Referendum in accordance with law: Executive Yuan

TWO SIDES::Ma said that in discussing the fate of the Fourth Nuclear Power Plant, the public’s well-being as well as economic implications must be taken into consideration

Staff writer, with CNA

Sun, Mar 17, 2013 - Page 3

The Executive Yuan yesterday dismissed allegations made by some lawmakers that the premier is violating the Referendum Act (公民投票法) by commissioning another organization or group to conduct the referendum to decide the fate of the Fourth Nuclear Power Plant in Gongliao District (貢寮), New Taipei City (新北市).

Democratic Progressive Party lawmakers Chen Chi-mai (陳其邁), Cheng Li-chiun (鄭麗君), Tsai Chi-chang (蔡其昌) and Lee Chun-yi (李俊俋) submitted a complaint over the matter a few days ago to the Control Yuan, the branch of government that monitors the behavior of public agencies and civil servants.

However, in a written report to the legislature, Executive Yuan Secretary-General Chen Wei-zen (陳威仁) said that the referendum proposal was initiated by lawmakers, not the Cabinet.

The Cabinet did not propose a nuclear power plant referendum, nor did it commission any other body to carry out said referendum, he said.

The Referendum Act prohibits any government administrative body from carrying out a referendum on any matter, or commission any other organization to do so, Chen Wei-zen said.

Chen Wei-zen is scheduled to deliver a briefing at the Legislative Yuan tomorrow on the Referendum Act’s regulations on absentee voting and the administration’s role in carrying out a referendum.

Earlier this month, the Chinese Nationalist Party (KMT) caucus said it had completed a draft motion to put the controversial Fourth Nuclear Power Plant issue to a national referendum.

The move came after new Premier Jiang Yi-huah (江宜樺) last month said he would be willing to see the dispute settled once and for all by a referendum.

However, opposition lawmakers have contended that it is the Cabinet that is pushing the referendum and that it has commissioned KMT lawmakers to implement it.

Separately yesterday, President Ma Ying-jeou (馬英九) said that to ensure nuclear safety, the government should provide information to the public so voters can make a decision whether construction of the power plant should be halted.

Ma, who is also KMT chairman, said at a KMT forum that the government is striving to achieve the goal of “ensuring nuclear safety, steadily reducing nuclear power generation, building a “green,” low-carbon environment and moving toward a nuclear-free homeland.”

The nation is facing two options: “steadily reducing nuclear generation” or “immediately halting the operations of the existing three operational nuclear power plants and construction of the fourth plant,” Ma said.
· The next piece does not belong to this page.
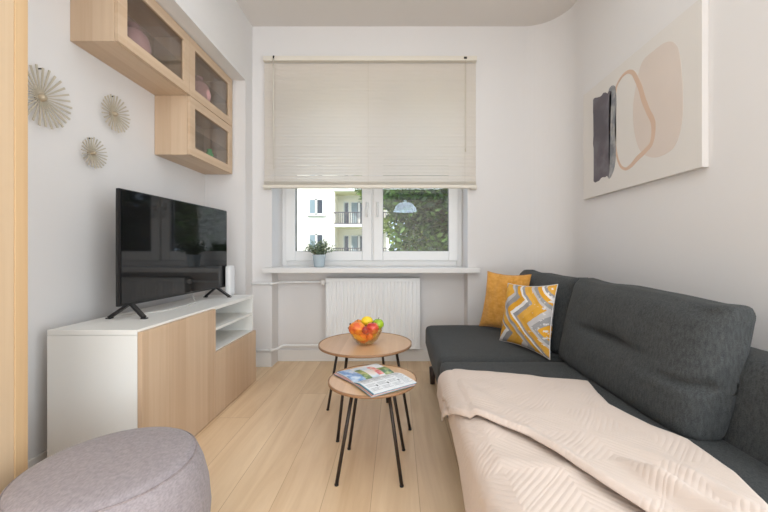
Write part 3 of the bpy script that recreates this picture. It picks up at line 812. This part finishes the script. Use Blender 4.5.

The Fourth Nuclear Power Plant project and nuclear safety are problems affecting everyone, he said.

Because of the public’s divergent views on the issue, the Legislative Yuan has proposed a referendum to let people decide whether construction of the controversial Fourth Nuclear Power Plant should be halted, he said.

“The government should ensure nuclear safety,” Ma said, adding the fourth nuclear power plant will not be put into operation until its safety can be guaranteed.

The government should also take into account the impact of stopping construction of the plant, which is near completion, Ma said.

The people’s well-being and economic implications should be considered equally, and the public should be given sufficient statistical information to make a decision on the nuclear issue, he added.